By Kenneth J. Theisen
George W. Bush must be proud of his successor, Barack Obama, for following in his footsteps. In a three day period, Obama’s Department of Justice (DOJ) has twice echoed the legal arguments of the Bush regime in defending the police state created under Bush. In the latest court case, DOJ defended Bush regime wiretapping. While a candidate, Obama condemned the wiretapping program, but now when his administration is in charge of the massive surveillance programs either initiated or expanded under Bush, apparently his views have changed. Surprise! Surprise! Surprise!
DOJ filed a legal brief on February 11th requesting that Chief U.S. District Judge Vaughn Walker in San Francisco suspend action on a lawsuit that challenged the legality of one of Bush’s wiretapping programs. Just like it did in court on Monday in a case suing a private contractor that was heavily involved in the illegal CIA rendition/kidnapping program, DOJ argued that allowing such a suit would jeopardize national security. DOJ also argued that only the executive branch of the government could control access to the classified material in this case. The DOJ challenged the judge and threatened to go to the federal appellate court unless Walker suspended the case no later than three P.M. Friday, February 13, 2009.

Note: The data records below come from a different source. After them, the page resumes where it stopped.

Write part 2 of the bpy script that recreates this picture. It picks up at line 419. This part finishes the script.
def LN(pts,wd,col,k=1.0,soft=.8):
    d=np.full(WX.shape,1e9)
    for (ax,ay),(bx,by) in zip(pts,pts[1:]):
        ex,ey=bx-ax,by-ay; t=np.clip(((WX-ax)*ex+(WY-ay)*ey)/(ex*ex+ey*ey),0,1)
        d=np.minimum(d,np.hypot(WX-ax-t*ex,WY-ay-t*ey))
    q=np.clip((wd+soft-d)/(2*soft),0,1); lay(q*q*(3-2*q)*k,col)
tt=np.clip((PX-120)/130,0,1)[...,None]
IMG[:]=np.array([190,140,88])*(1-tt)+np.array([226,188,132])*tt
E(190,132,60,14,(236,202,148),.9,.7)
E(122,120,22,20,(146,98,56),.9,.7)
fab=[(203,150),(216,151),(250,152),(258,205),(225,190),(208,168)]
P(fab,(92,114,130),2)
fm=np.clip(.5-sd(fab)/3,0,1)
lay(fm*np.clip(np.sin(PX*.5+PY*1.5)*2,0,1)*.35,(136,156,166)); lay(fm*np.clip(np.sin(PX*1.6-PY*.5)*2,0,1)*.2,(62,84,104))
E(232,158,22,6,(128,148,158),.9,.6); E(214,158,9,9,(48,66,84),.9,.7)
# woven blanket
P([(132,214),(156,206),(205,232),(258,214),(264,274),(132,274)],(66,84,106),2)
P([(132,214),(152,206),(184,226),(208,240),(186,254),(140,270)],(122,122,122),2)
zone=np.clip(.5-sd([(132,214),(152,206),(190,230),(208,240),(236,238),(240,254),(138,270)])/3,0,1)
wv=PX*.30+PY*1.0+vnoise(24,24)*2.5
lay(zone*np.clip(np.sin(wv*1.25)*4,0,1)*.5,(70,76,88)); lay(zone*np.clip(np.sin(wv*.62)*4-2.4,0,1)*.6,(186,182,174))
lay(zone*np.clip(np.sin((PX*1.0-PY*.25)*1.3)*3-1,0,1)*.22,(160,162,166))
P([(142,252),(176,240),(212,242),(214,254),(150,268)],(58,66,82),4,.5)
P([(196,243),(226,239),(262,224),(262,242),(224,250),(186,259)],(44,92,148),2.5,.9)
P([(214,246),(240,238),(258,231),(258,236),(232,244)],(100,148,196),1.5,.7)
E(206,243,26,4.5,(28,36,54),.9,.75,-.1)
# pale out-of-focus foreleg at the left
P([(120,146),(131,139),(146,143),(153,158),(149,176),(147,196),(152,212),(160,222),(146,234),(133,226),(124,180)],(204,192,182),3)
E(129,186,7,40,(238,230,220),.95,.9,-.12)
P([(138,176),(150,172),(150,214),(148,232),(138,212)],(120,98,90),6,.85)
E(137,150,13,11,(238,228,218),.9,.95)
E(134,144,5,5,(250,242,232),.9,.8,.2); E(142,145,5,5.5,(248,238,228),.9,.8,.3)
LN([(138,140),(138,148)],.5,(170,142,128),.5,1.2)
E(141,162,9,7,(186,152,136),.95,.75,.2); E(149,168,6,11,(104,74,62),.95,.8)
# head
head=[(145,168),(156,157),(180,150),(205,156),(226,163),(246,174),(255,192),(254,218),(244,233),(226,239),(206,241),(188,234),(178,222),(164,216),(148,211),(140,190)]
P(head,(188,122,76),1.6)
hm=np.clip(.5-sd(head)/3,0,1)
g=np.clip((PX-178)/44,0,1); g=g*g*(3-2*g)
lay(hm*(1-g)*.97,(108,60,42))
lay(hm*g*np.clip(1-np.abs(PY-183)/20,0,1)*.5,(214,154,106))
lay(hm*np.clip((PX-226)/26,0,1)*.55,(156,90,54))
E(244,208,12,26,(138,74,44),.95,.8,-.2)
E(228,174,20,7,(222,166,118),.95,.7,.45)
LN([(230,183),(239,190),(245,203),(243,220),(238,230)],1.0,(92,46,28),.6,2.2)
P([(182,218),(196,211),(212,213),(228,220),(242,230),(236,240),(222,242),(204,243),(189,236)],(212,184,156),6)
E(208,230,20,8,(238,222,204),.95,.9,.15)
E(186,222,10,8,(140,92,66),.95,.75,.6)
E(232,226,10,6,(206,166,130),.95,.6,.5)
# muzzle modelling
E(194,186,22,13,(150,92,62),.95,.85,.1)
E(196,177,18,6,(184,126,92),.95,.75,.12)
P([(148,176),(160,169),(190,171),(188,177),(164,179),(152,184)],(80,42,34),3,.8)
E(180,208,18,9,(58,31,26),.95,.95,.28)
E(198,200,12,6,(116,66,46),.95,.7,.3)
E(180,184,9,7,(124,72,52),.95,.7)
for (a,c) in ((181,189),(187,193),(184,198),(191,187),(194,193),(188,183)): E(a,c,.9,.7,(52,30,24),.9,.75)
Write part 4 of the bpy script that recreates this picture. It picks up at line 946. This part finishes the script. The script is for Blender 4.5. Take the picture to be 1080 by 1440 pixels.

The lawsuit was brought by the Al-Haramain Islamic Foundation which alleges that the government tapped the Foundation’s phones. Ironically they knew this because in 2005 the government inadvertently let lawyers for the Foundation see a classified document that proved the phones were tapped. Later the government, through court action, was able to retrieve the classified document and an appellate court ordered that the document itself could not be used to prove the surveillance occurred. This was like putting the genie back into the bottle. Everyone was supposed to pretend no such document ever existed.
But Judge Walker allowed the Foundation to prove the spying with other evidence. The Foundation now says it has enough evidence to prove the government spying and it wants to proceed with the case. This is what DOJ is trying to stop with its national security argument. The government fears the public reaction if the full truth of the surveillance programs becomes public. While pretending the programs are limited to spying only on “terrorists,” the reality is that the federal government is spying on millions of people, their records, their phone calls, and their email, though various spy programs.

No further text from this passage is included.